User-agent: Googlebot
Disallow: /*.php/*/print$

User-agent: *
Disallow: /calendar.php
Disallow: /comment.php
Disallow: /index.php?topic=
Disallow: /pollbooth.php?qid=
Disallow: /portal.php
Disallow: /profiles.php
Disallow: /search.php
Disallow: /submit.php
Disallow: /stats.php
Disallow: /users.php
Disallow: /admin/
Disallow: /chatterblock/
Disallow: /filemgmt/brokenfile.php
Disallow: /filemgmt/downloadhistory.php
Disallow: /filemgmt/ratefile.php
Disallow: /filemgmt/viewcat.php
Disallow: /filemgmt/visit.php

 

Update:
I've just checked and most of these are on Google despite the fact that they're mentioned in my robots.txt!

Ok, when I think about it, I've recently switched my site from http://lior.weissbrod.com/lior (synonymous with http://www.weissbrod.com/lior - i.e. just a simple redirect) to simply http://lior.weissbrod.com (simulating virtually a stand alone site)
And turns out that most of the forbidden pages are from the former - now outdated - site!

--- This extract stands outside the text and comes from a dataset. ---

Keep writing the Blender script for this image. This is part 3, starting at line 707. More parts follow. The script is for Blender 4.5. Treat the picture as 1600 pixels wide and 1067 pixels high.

When I did the switch, I assumed that Google would be smart enough to emit all the outdated "/lior/" results by itself because they all now give 404 errors. I guess I was wrong...

Well, before you think this explains everything, this is just the general case. In some cases, Google indexes them on the new site (for example, the calendar) so it really does ignore my robots.txt (at least sometimes).